Autres obstacles.  Mearsheimer énumère deux autres raisons empêchant la création d’un État palestinien : 1) les Palestiniens sont souvent divisés, surtout présentement avec le schisme Fatah-Hamas ; 2) les sionistes chrétiens, une force politique influente aux É.-U., s’opposent à la solution à deux États parce qu’ils croient que la saisie de la Palestine par Israël expédiera la seconde venue du Christ.

 

L’apartheid israélien est-il viable ?

Non. Selon Mearsheimer, l’apartheid israélien ne sera pas viable parce qu’il ne sera pas toléré par l’opinion publique internationale. L’apartheid est impossible à défendre parce qu’il est diamétralement opposé à plusieurs valeurs clé de l’occident. Israël sous apartheid deviendrait un handicap stratégique trop important pour les É.-U. Des politiciens américains d’importance, des agents du renseignement et des dirigeants militaires de haut rang ont récemment affirmé que la colonisation israélienne de terres palestiniennes nuisait aux intérêts américains au Moyen Orient et dans la région.[8] Le lobby pro-Israël ne pourra pas défendre Israël parce que la plupart des Juifs américains ne soutiendront pas celui-ci une fois qu’il sera un État apartheid. Israël devra éventuellement devenir un état démocratique binational.

La résistance internet et palestinienne non-violente seront les approches les plus importantes et les plus efficaces pour la mobilisation internationale vis-à-vis de la cause palestinienne. Selon Mearsheimer, la guerre des idées « est en fin de compte le front sur lequel le futur de la Palestine se décidera. »



[1] Ravid, Landau, et al. “Two-state solution, or Israel is done for.” Haaretz. 29 nov. 2007.

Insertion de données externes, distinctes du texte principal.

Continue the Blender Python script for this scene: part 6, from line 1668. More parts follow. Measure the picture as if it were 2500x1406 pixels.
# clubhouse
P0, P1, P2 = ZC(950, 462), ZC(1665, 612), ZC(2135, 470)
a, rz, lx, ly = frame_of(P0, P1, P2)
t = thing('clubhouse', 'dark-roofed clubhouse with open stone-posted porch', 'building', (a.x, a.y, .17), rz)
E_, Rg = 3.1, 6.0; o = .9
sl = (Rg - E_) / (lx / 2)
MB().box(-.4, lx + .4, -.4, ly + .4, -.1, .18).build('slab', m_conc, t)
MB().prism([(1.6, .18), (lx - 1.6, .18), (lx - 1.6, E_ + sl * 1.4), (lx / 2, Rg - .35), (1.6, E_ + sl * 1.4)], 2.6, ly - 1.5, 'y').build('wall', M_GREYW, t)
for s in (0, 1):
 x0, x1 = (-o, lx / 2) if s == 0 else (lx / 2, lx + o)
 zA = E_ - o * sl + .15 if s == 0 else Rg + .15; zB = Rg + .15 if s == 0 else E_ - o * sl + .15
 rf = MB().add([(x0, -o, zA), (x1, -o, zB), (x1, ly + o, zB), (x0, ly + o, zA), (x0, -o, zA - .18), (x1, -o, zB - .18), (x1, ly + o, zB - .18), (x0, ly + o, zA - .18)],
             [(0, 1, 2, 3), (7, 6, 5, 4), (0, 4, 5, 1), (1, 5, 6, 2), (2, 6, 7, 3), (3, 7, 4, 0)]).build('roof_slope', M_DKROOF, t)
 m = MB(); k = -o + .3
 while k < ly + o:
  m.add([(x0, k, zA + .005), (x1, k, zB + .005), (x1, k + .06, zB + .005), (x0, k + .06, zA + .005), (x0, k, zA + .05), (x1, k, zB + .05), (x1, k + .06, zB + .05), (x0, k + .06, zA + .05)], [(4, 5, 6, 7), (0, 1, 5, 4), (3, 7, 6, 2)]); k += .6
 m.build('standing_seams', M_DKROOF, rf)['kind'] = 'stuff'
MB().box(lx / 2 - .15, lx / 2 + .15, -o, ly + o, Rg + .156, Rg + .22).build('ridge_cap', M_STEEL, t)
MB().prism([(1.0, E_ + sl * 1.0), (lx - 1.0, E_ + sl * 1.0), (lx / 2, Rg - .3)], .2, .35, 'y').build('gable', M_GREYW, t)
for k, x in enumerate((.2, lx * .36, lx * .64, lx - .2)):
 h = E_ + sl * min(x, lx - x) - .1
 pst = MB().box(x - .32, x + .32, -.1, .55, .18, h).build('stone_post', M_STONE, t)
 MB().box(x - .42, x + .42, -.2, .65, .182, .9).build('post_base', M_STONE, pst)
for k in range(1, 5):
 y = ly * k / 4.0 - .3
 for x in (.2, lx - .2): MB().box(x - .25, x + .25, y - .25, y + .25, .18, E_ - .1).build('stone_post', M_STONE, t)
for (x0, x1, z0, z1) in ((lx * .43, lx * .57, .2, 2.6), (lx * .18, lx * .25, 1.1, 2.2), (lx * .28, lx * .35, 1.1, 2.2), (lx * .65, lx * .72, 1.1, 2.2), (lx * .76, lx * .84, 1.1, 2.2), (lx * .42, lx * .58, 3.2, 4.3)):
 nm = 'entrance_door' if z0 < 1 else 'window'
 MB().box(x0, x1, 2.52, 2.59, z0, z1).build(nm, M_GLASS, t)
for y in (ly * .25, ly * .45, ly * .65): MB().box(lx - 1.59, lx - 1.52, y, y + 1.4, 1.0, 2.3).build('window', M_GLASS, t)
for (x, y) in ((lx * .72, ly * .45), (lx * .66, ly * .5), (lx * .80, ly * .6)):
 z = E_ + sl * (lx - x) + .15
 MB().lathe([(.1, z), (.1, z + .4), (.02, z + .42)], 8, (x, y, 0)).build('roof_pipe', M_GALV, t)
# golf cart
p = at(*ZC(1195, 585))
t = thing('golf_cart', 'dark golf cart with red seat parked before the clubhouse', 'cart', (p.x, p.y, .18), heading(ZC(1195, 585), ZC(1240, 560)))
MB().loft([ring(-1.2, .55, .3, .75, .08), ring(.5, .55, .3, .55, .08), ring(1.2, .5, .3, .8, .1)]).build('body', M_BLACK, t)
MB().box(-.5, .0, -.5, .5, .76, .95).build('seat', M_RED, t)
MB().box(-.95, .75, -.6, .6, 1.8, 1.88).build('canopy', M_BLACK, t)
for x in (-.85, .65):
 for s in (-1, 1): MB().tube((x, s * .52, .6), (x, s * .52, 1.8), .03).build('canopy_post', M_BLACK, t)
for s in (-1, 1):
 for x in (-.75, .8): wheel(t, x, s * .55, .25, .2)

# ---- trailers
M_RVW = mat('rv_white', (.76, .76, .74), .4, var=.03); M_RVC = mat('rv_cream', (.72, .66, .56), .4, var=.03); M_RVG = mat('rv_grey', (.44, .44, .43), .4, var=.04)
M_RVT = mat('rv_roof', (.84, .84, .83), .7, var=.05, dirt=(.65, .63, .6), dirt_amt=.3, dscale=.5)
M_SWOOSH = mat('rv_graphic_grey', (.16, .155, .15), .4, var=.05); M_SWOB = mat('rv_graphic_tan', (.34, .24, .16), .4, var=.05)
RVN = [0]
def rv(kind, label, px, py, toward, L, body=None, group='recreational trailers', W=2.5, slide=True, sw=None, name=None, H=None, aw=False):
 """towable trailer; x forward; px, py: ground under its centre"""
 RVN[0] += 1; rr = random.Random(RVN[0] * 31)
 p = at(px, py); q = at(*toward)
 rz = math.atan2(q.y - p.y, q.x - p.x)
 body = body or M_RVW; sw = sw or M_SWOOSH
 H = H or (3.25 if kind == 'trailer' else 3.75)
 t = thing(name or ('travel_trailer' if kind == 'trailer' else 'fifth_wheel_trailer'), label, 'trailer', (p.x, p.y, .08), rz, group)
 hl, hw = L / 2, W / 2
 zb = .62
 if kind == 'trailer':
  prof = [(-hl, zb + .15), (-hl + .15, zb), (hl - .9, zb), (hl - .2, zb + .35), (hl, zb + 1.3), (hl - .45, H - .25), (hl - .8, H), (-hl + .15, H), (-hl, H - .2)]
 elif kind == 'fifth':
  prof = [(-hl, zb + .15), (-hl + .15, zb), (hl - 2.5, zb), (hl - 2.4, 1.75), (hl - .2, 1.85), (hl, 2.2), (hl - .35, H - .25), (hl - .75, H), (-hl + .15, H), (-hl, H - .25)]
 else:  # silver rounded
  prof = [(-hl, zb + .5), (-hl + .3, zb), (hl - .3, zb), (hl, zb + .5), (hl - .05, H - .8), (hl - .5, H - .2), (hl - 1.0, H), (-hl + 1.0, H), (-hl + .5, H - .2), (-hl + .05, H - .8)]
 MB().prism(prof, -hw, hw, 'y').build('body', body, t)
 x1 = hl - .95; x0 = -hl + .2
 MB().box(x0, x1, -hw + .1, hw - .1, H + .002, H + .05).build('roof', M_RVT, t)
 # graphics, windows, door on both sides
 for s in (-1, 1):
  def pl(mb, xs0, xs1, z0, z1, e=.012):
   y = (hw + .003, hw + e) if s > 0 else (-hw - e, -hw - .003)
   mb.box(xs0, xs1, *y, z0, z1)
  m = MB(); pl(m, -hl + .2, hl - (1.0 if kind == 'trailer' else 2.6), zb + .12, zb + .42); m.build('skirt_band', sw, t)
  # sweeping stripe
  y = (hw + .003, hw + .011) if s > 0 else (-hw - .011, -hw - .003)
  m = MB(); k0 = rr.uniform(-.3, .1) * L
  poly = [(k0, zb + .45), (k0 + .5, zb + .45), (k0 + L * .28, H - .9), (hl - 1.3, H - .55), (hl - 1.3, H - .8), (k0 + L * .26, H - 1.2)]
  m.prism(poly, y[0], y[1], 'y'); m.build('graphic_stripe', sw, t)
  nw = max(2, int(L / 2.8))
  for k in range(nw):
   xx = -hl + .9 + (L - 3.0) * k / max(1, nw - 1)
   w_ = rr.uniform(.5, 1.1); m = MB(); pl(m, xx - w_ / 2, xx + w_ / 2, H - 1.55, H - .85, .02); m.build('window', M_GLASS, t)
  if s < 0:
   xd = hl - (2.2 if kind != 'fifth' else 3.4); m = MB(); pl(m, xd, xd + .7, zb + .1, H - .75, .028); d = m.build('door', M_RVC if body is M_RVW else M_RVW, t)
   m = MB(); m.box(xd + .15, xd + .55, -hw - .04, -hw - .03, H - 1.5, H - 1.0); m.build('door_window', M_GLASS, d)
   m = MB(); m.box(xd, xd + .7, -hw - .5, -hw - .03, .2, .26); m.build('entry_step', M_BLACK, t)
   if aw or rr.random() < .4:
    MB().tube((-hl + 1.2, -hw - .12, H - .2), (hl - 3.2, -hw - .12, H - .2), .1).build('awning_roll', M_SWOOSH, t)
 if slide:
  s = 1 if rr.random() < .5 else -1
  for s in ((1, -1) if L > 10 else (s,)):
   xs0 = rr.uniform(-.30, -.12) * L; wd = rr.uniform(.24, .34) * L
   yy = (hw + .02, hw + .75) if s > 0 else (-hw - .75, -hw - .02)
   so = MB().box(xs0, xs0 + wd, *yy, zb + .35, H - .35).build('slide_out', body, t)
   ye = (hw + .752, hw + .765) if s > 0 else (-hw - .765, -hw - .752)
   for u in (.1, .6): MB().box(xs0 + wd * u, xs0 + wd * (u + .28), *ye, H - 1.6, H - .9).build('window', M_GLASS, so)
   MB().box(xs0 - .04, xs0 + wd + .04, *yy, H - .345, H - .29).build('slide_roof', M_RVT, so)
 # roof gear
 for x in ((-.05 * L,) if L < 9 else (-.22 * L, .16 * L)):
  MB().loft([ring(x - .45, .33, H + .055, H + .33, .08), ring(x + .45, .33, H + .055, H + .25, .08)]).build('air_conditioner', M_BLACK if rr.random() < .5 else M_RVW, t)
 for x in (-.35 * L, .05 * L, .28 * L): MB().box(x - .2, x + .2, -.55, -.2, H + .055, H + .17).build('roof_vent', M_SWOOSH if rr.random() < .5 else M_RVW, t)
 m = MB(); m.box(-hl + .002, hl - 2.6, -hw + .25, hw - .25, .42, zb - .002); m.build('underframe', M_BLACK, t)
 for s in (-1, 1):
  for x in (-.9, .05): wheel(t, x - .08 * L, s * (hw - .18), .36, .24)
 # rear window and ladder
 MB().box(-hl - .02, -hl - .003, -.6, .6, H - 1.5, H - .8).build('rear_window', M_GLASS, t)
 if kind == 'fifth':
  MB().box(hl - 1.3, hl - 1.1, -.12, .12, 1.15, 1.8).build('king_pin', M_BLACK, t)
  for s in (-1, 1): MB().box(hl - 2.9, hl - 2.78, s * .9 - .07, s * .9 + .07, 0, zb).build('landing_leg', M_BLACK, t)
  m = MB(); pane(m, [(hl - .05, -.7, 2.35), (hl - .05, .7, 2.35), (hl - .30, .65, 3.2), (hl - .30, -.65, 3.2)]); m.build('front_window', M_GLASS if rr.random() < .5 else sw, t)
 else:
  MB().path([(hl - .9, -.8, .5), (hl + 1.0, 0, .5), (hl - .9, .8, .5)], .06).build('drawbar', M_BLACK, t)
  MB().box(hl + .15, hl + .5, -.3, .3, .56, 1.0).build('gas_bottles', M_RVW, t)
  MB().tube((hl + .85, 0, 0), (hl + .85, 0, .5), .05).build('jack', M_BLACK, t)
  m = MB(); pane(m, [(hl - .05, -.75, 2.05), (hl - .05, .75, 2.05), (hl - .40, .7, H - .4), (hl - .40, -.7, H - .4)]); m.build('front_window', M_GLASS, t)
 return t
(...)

[2] Mearsheimer, John. “The future of Palestine: Righteous Jews vs. the New Afrikaners.” Conférence donnée au Palestine Center à Washington, D.C. 29 avril 2010.

[3] Ibid.

[4] Mearsheimer, John. “Saving Israel from itself.” The American Conservative. 18 mai 2009.

[5] Ibid.

[6] La plateforme électorale de 2006 du Likoud stipule : « Le Gouvernement d’Israël rejette catégoriquement l’établissement d’un État palestinien arabe à l’ouest du Jourdain. Les Palestiniens peuvent mener leurs vies librement dans le cadre de l’auto-gouvernance, mais pas en tant qu’état indépendant et souverain. Ainsi, par exemple, en ce qui concerne les affaires étrangères, la sécurité, l’immigration et l’écologie, leurs activités seront limitées en accord avec les impératifs de l’existence d’Israël, sa sécurité et ses besoins nationaux. »

[7] Mearsheimer, John. “The future of Palestine: Righteous Jews vs. the New Afrikaners.” Conférence donnée au Palestine Center à Washington, D.C. 29 avril 2010.

[8] Perry, Mark. “Red Team.” Foreign Policy. 30 juin 2010.